Another problem with this approach is, there might well be a very good reason why this patch isn’t merged. FreeBSD is not illumos. This apparently simple patch might to strange and terrible things to hosts in certain circumstances. Maybe it boosts latency or launches ICBMs at the nearest penguin sanctuary. I’m a writer, and totally unqualified to make this judgment.

Nevertheless, I’m going to try a little bit of the influence approach. Maybe I’ll write a blog post about the issue, hoping that someone of influence will see it. A few influential FreeBSD folks follow my blog. Perhaps someone with the necessary skills will take interest and either close the bug with an explanation or commit it.

(Me, passive-agressive? Moi?

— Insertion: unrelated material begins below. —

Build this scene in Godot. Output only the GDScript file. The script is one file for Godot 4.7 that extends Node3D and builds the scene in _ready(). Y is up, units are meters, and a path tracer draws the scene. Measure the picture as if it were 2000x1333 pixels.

Never!)

3 Replies to “On “unpleasant truths” in tech books”

  1. It can take a very long time before patches to ZFS get accepted.
    Even if they work.
    Just take a look at this one:
    https://bugs.freebsd.org/bugzilla/show_bug.cgi?id=187594

    I’ve used this patch on a system that showed this problem (10.0) and it works fabulously.

    It’s even mentioned (candidly) in one of the Quarterly Status Reports as having been discussed by Core.

    Just from the discussion on this bug I learned that ZFS touches so many different places in the kernel and has so many different “knobs” (that each again affect a lot of place in the kernel), that the shepherds of that part of the source are very, very careful when accepting patches.